Audience members who wander into the theater looking for a comedy to watch, need to look no further than “Wanderlust.”

“Wanderlust” is a comedy directed by David Wain (“Role Models,” 2008). Wain co-wrote the screenplay with his longtime collaborator Ken Marino (also “Role Models”).

The film stars the always likeable Paul Rudd (“Our Idiot Brother,” 2011) as George and Jennifer Aniston (“Horrible Bosses,” 2011) and Justin Theroux (“Your Highness,” 2011).

George (Rudd) and Linda (Aniston) are a married couple who recently bought an overpriced studio apartment in New York City. Life seems to not be able to get any better until the company George works for gets shut down by federal agents and Linda’s documentary gets rejected by HBO.

Without any money, George heads to Atlanta to live with his obnoxious brother, Rick, (played by Marino) and his family. However, along the way, George and Linda encounter a hippy commune called “Elysium.” There they meet crazy characters such as Seth (played by Theroux), the unofficial leader of the group and Wayne, played by Joe Lo Truglio (“Paul,” 2011), an aspiring author and winemaker. Oh, and he’s also the sole nudist in the group.

George and Linda quickly find joy in a life that doesn’t involve the heavy stress and responsibilities of their old lives. However, the longer they live there, the lifestyle becomes less and less appealing.

The acting in the film is top-notch as the chemistry between all the actors is lively and energetic.

Rudd and Aniston mesh well together as the film’s leads which is probably the result of “Wanderlust” being the second time they starred in a film together, the first being “The Object of My Affection” (1998).

Alan Alda (“Tower Heist,” 2011), plays Carvin, the co-founder and the oldest hippie of the bunch.
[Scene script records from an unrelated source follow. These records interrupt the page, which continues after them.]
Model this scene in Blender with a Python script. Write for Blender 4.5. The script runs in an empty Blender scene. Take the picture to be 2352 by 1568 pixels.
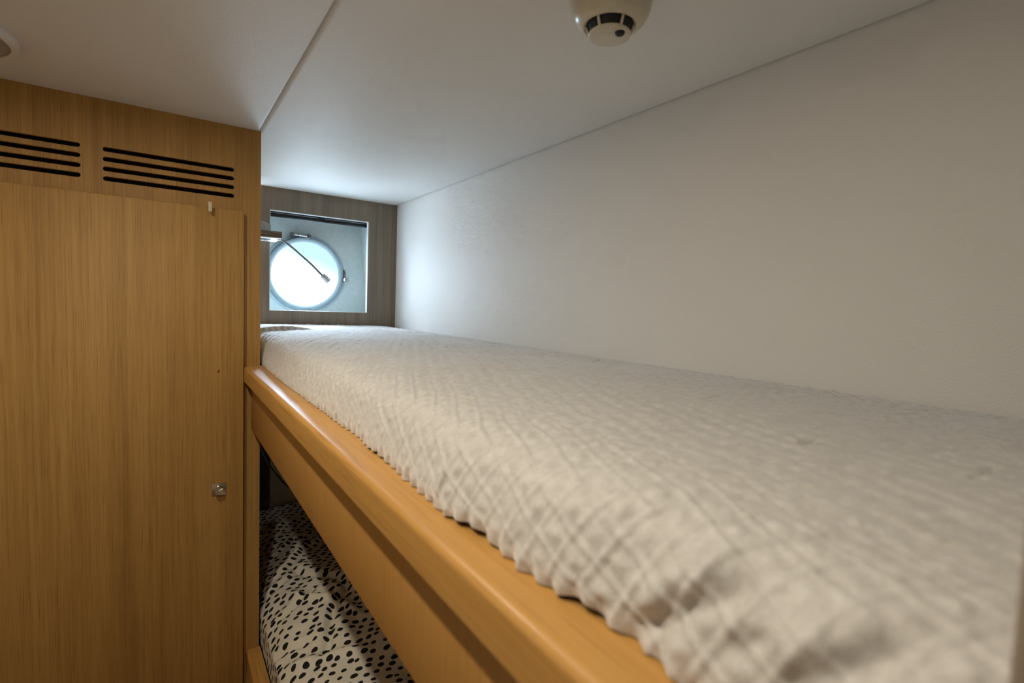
import bpy, bmesh, math, random
import numpy as np
from mathutils import Vector, Matrix

random.seed(4)
SC = bpy.context.scene
COL = SC.collection

# ------------------------------------------------------------------ dimensions (metres, eye of the camera at the origin)
YB = 2.30        # panelled wall behind the bunk
YC = 1.555       # front of the wardrobe carcass
YD = 1.530       # front of the wardrobe door
XC = 0.2184      # right side of the wardrobe
XR = 0.899       # cream wall on the right
ZC = 0.452       # ceiling over the bunk
ZL = 0.449       # ceiling over the aisle
YH = 2.45        # hull lining with the porthole
FLOOR = -1.50


def lin(r, g, b, a=1.0):
    f = lambda c: (c / 255 / 12.92) if c / 255 <= 0.04045 else ((c / 255 + 0.055) / 1.055) ** 2.4
    return (f(r), f(g), f(b), a)


# ------------------------------------------------------------------ materials
def new_mat(name):
    m = bpy.data.materials.new(name)
    m.use_nodes = True
    nt = m.node_tree
    for n in list(nt.nodes):
        nt.nodes.remove(n)
    out = nt.nodes.new('ShaderNodeOutputMaterial')
    b = nt.nodes.new('ShaderNodeBsdfPrincipled')
    nt.links.new(b.outputs[0], out.inputs[0])
    return m, nt, b, out


def N(nt, t, **k):
    n = nt.nodes.new('ShaderNode' + t)
    for a, v in k.items():
        if a in n.inputs.keys() if hasattr(n.inputs, 'keys') else False:
            n.inputs[a].default_value = v
        else:
            setattr(n, a, v)
    return n


def ramp(nt, stops):
    r = nt.nodes.new('ShaderNodeValToRGB')
    e = r.color_ramp.elements
    e[0].position, e[0].color = stops[0]
    e[1].position, e[1].color = stops[-1]
    for p, c in stops[1:-1]:
        x = e.new(p)
        x.color = c
    return r


def plain(name, col, rough=0.5, metal=0.0, coat=0.0):
    m, nt, b, o = new_mat(name)
    tc = N(nt, 'TexCoord')
    nz = N(nt, 'TexNoise')
    nz.inputs['Scale'].default_value = 60
    nz.inputs['Detail'].default_value = 3
    nt.links.new(tc.outputs['Object'], nz.inputs['Vector'])
    c2 = (col[0] * 0.93, col[1] * 0.93, col[2] * 0.93, 1)
    r = ramp(nt, [(0.35, c2), (0.65, col)])
    nt.links.new(nz.outputs['Fac'], r.inputs[0])
    nt.links.new(r.outputs[0], b.inputs['Base Color'])
    b.inputs['Roughness'].default_value = rough
    b.inputs['Metallic'].default_value = metal
    b.inputs['Coat Weight'].default_value = coat
    return m


def wood(name, light, mid, dark, axis='Z', freq=170.0, rough=0.42, coat=0.15, contrast=1.0, bump=0.06, ply=False):
    m, nt, b, o = new_mat(name)
    L = nt.links.new
    tc = N(nt, 'TexCoord')

    def mp(f, along):
        q = N(nt, 'Mapping')
        s = {'Z': (f, f, along), 'Y': (f, along, f), 'X': (along, f, f)}[axis]
        q.inputs['Scale'].default_value = s
        L(tc.outputs['Object'], q.inputs['Vector'])
        return q
    a = mp(freq, 2.2)
    n1 = N(nt, 'TexNoise')
    n1.inputs['Scale'].default_value = 1.0
    n1.inputs['Detail'].default_value = 5
    n1.inputs['Roughness'].default_value = 0.62
    n1.inputs['Distortion'].default_value = 0.25
    L(a.outputs[0], n1.inputs['Vector'])
    c = mp(freq * 0.13, 0.9)
    n2 = N(nt, 'TexNoise')
    n2.inputs['Scale'].default_value = 1.0
    n2.inputs['Detail'].default_value = 3
    L(c.outputs[0], n2.inputs['Vector'])
    d = mp(freq * 4.2, 9.0)
    n3 = N(nt, 'TexNoise')
    n3.inputs['Scale'].default_value = 1.0
    n3.inputs['Detail'].default_value = 2
    L(d.outputs[0], n3.inputs['Vector'])
    w = 0.5 * contrast
    r = ramp(nt, [(0.5 - 0.22 / contrast, dark), (0.5, mid), (0.5 + 0.2 / contrast, light)])
    mix = N(nt, 'Math', operation='MULTIPLY_ADD')
    L(n2.outputs['Fac'], mix.inputs[0])
    mix.inputs[1].default_value = 0.45
    mul = N(nt, 'Math', operation='MULTIPLY')
    L(n1.outputs['Fac'], mul.inputs[0])
    mul.inputs[1].default_value = 0.55
    L(mul.outputs[0], mix.inputs[2])
    L(mix.outputs[0], r.inputs[0])
    pr = ramp(nt, [(0.30, (0.62, 0.56, 0.50, 1)), (0.46, (1, 1, 1, 1))])
    L(n3.outputs['Fac'], pr.inputs[0])
    mm = N(nt, 'MixRGB', blend_type='MULTIPLY')
    mm.inputs[0].default_value = 0.75 * min(1.0, contrast)
    L(r.outputs[0], mm.inputs[1])
    L(pr.outputs[0], mm.inputs[2])
    L(mm.outputs[0], b.inputs['Base Color'])
    b.inputs['Roughness'].default_value = rough
    b.inputs['Coat Weight'].default_value = coat
    b.inputs['Coat Roughness'].default_value = 0.18
    bp = N(nt, 'Bump')
    bp.inputs['Strength'].default_value = bump
    bp.inputs['Distance'].default_value = 0.002
    L(n1.outputs['Fac'], bp.inputs['Height'])
    L(bp.outputs[0], b.inputs['Normal'])
    return m


def leather(name, col, scale=420, bump=0.27, rough=0.55):
    m, nt, b, o = new_mat(name)
    L = nt.links.new
    tc = N(nt, 'TexCoord')
    w = N(nt, 'TexNoise')
    w.inputs['Scale'].default_value = 26
    w.inputs['Detail'].default_value = 2
    L(tc.outputs['Object'], w.inputs['Vector'])
    add = N(nt, 'MixRGB', blend_type='ADD')
    add.inputs[0].default_value = 0.020
    L(tc.outputs['Object'], add.inputs[1])
    L(w.outputs['Color'], add.inputs[2])
    v = N(nt, 'TexVoronoi', feature='F1')
    v.inputs['Scale'].default_value = scale
    L(add.outputs[0], v.inputs['Vector'])
    n = N(nt, 'TexNoise')
    n.inputs['Scale'].default_value = scale * 0.8
    n.inputs['Detail'].default_value = 3
    n.inputs['Distortion'].default_value = 1.2
    L(add.outputs[0], n.inputs['Vector'])
    s = N(nt, 'Math', operation='MULTIPLY_ADD')
    L(v.outputs['Distance'], s.inputs[0])
    s.inputs[1].default_value = -0.8
    L(n.outputs['Fac'], s.inputs[2])
    bp = N(nt, 'Bump')
    bp.inputs['Strength'].default_value = bump
    bp.inputs['Distance'].default_value = 0.0016
    L(s.outputs[0], bp.inputs['Height'])
    L(bp.outputs[0], b.inputs['Normal'])
    big = N(nt, 'TexNoise')
    big.inputs['Scale'].default_value = 3.0
    L(tc.outputs['Object'], big.inputs['Vector'])
    r = ramp(nt, [(0.3, (col[0] * .97, col[1] * .97, col[2] * .965, 1)), (0.7, col)])
    L(big.outputs['Fac'], r.inputs[0])
    L(r.outputs[0], b.inputs['Base Color'])
    b.inputs['Roughness'].default_value = rough
    b.inputs['Specular IOR Level'].default_value = 0.25
    return m


OAK = dict(light=(0.49, 0.278, 0.076, 1), mid=(0.405, 0.217, 0.051, 1), dark=(0.275, 0.135, 0.028, 1))
M_DOOR = wood('oak_veneer_door', **OAK, axis='Z', freq=150, rough=0.62, coat=0.0)
M_FRAME = wood('oak_veneer_frame', **OAK, axis='Z', freq=190, rough=0.62, coat=0.0)
M_RAIL = wood('oak_rail', light=(0.60, 0.325, 0.095, 1), mid=(0.53, 0.275, 0.072, 1), dark=(0.44, 0.215, 0.05, 1), axis='Y',
              freq=120, rough=0.40, coat=0.05, contrast=0.85, bump=0.03)
M_RAIL.node_tree.nodes['Principled BSDF'].inputs['Specular IOR Level'].default_value = 0.36
M_BOARD = wood('oak_board', light=(0.53, 0.275, 0.072, 1), mid=(0.49, 0.248, 0.062, 1), dark=(0.43, 0.208, 0.05, 1), axis='Z',
               freq=75, rough=0.42, coat=0.1, contrast=0.55, bump=0.02)
M_PANEL = wood('oak_veneer_greyed', light=(0.285, 0.225, 0.165, 1), mid=(0.205, 0.158, 0.112, 1), dark=(0.115, 0.086, 0.060, 1),
               axis='Z', freq=230, rough=0.5, coat=0.05)  # oak with the cold, dim window light put into its colour
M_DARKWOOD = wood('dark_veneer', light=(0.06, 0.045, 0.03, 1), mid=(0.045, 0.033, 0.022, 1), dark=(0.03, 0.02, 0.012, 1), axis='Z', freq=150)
M_CEIL = leather('cream_leatherette_ceiling', (0.80, 0.785, 0.755, 1))
M_WALL = leather('cream_leatherette_wall', (0.80, 0.775, 0.735, 1), bump=0.21)
M_HULL = plain('hull_gelcoat', (0.82, 0.91, 0.91, 1), 0.45)
M_LINER = plain('white_liner', (0.86, 0.87, 0.88, 1), 0.35)
M_ROOM = plain('cabin_paint', (0.82, 0.79, 0.73, 1), 0.6)
M_FLOOR = wood('teak_floor', light=(0.42, 0.24, 0.10, 1), mid=(0.34, 0.18, 0.07, 1), dark=(0.24, 0.12, 0.045, 1), axis='Y', freq=60)
M_BLACK = plain('black_plastic', (0.005, 0.005, 0.0055, 1), 0.55)
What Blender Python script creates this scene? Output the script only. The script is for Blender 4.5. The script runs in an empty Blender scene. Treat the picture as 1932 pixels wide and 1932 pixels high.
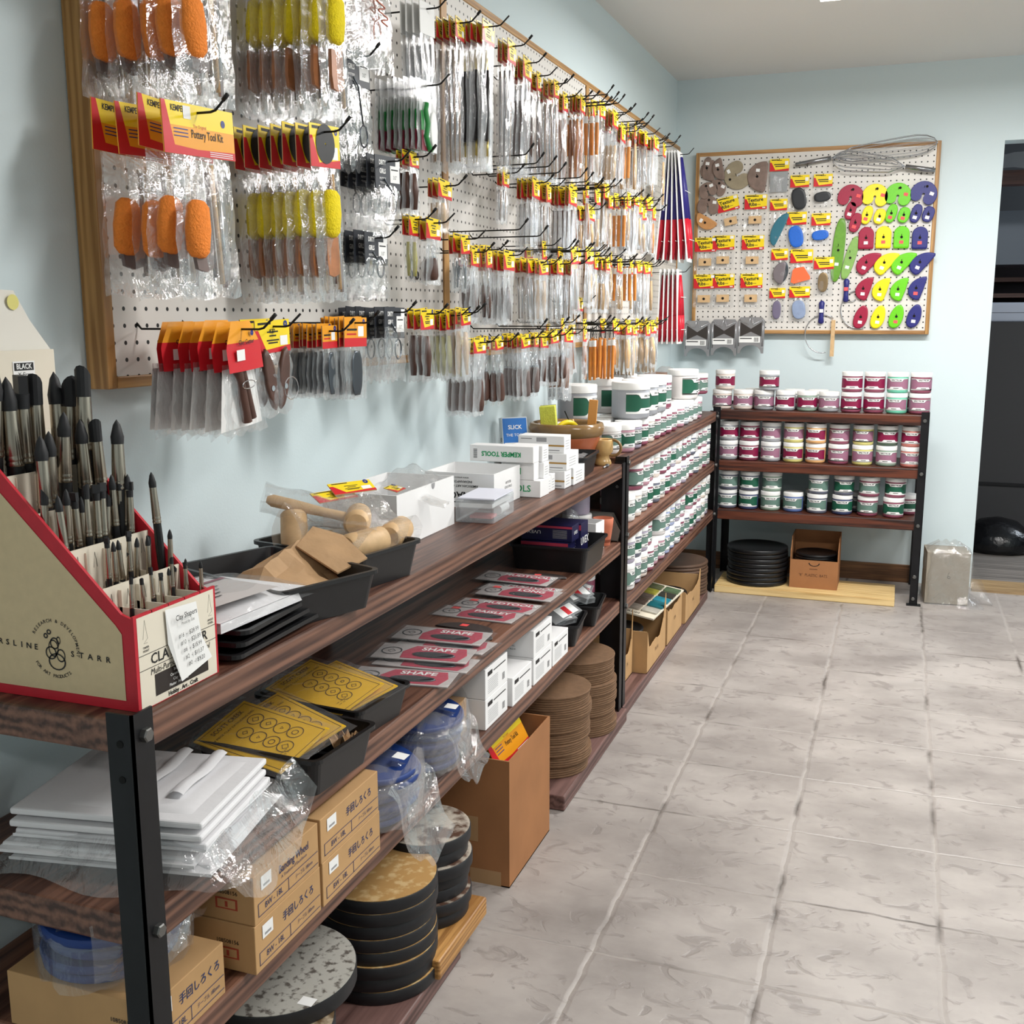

Although his character doesn’t take up much screen time, Carvin is the most fleshed out character in the film besides George and Linda.

Rudd’s character delivered the most laughs especially in a scene in which he tries to mentally prepare himself for some “free love” action by looking and talking to himself in the mirror.

That scene, like most of Rudd’s recent films such as “I Love You, Man” (2009), showcase his improvisational comedy skills and had the audience rolling in laughter.

Wain’s directing was on target for the most part, however there were some issues with the pacing. Sprinkled throughout the film are individual scenes that almost feel like sketch comedy segments. Fortunately, those scenes hit all their comedic marks and were genuinely funny and at times hilarious.

Audience members who are easily offended shouldn’t even consider watching “Wanderlust.” The film is filled with vulgar and raunchy humor as well as more naked old people than a Palm Springs steam room.

Audiences looking for a funny and raunchy film need to look no further than “Wanderlust.”

“Wanderlust” is rated R for sexual content, graphic nudity, language and drug use. The movie runs for 98 minutes.